May 14 (Zero Day) & May 15 (~12:50 – ~19:00)
Old Station / State Highway 44 (mi 1377.3) – before Cache 22 Water Tank / FS 22 (15.7 mi / Total: 1393.0 mi)
Total PCT miles: 730.1
Weather: Windy, rainy and cold. I warm up as I walk and the rain disappears, so it’s nice and fresh but I’m stuck between feeling cold and warm. It rains again when I’m in my tent.
The Coachman Hotel in South Lake Tahoe is my dream come true and I wish I could zero here, but I can’t. We’ve had so many days off flipping around already, and our premature withdrawal from the Desolation Wilderness due to my snow blindness has thrown us yet another curveball – more days without making any progress.
We’ve silently agreed to flip up again, this time to somewhere without actually any snow, which puts us over 250 miles ahead, at Old Station. But first I try and enjoy the hotel before we checkout. My eyes have already improved, a little less red and swollen, and a little less gritty. I’m surprised it’s starting to feel better already. The breakfast is amazing: they have a waffle machine with batter made of actual quality ingredients (unlike the tasteless concoction of what I presume is water and powdered eggs you find in all the other hotels), and I add homemade jam and whipped cream to it. It’s delicious.
Then Speedy notices that the cooler-than-cool hotel reception sells sunglasses from a brand called SunSki, and I immediately like them. I’ve never owned sunglasses before because I don’t enjoy having things on my head, but I can’t get around them now. I decide to buy them as we checkout, and although it’s odd to walk around a much darker world, it also feels nice to shield my sore eyes from the brightness around.
We hire a car once again, and drive up to Redding where we camp for the night. The following morning we attempt to hitch the final stretch to Old Station, but we’re not in a good spot – we’re hitching from an on-ramp to a huge Interstate, a depressing spot in the rain and we’re not quite sure anyone would be able to stop and pick us up even if they wanted to. We quickly opt for a $70 Uber instead, just wanting to simplify things and get back to the trail. We’re picked up and taken along a long road, the weather slowly worsening as we draw closer. The road leads through gorgeous, solid forests and we’re excited about the prospect of walking underneath the cover of trees. Well, Prince and I are – Speedy prefers open spaces.
There’s a steady, dreary grey rain once we reach Old Station and we decide to sit in the cafe for a little first, to unwind, and the people there are so excited to see us that we end up eating lunch. By the time we leave it’s early afternoon, the rain has lessened, and we walk the short road walk to the trail.
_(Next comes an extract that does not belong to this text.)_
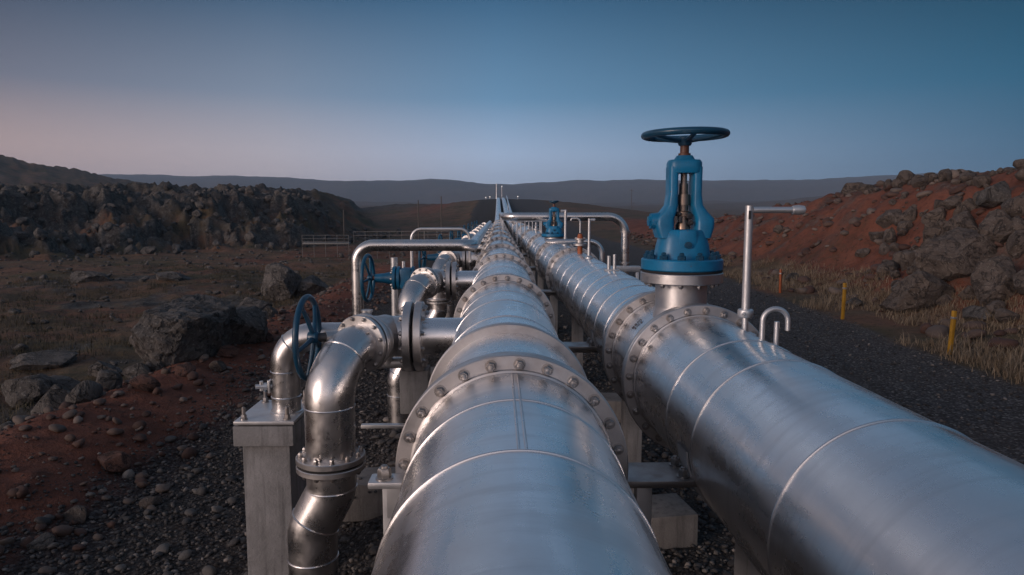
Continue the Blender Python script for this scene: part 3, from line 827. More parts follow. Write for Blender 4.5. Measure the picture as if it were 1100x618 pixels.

For a second time now, we’re back on the PCT. It feels weird to be in an entirely different landscape, and to not have slowly walked into it, to not have earned being there. My thruhike is disrupted. But I hope by tomorrow, when I wake up in the comfort of my tent on the trail, I’ll feel like I belong again.
We enter the Hat Creek Rim section, which I now realise is actually a burnt and exposed stretch that was destroyed by fires from lightning in 2009. It’s nice and easy walking but I secretly can’t wait to get into the trees. I wonder if I’ll get them at all on this stretch to Burney. I’m walking on the rim, the burnt forest section just to the right, and on the other side I’m overlooking the bare valley. I can’t really complain – snowy mountains line the far end of the valley, their very peaks veiled by grey clouds, and I’m just happy to pass by them.
It isn’t very sunny but I’d rather keep my eyes from too much exposure, so I view today’s world in relative darkness. Having sunglasses for the first time makes me feel more separated from my surroundings, but I know I’ll just have to get used to it. After some time it stops raining, and it’s nice to be walking in dry, cool weather – this section is notorious for being burning hot and exposed, so from that point of view I should be happy to be here so early, when it’s still cold.
I wonder how many people have hiked this section already this year. Most of the hikers flipflopping are southbounding from somewhere further up, mostly from Ashland, which sits around the Oregon / Washington border, and we’re probably some of the first heading north. Then I spot a trail register – the book in it is brand new, but it shows a few people passing since earlier this week. Several even came through earlier today. It makes me wonder where all the hikers we know are. Everyone must be so scattered this year. It’s such a shame.
For the rest of the day, the landscape doesn’t change much. The trail leads into the trees a few mere moments and then I’m out again. The path is blissfully level though, and towards the end of the day I’m walking along the rim again, now with flowers and small bushes everywhere. I find Speedy and Prince camped in the wind, and I continue on a little, passing prescribed burn areas, until I get close enough to the first water tank on this stretch and I set up too, listening to the wind howl in the distance, blowing through the trees nearby.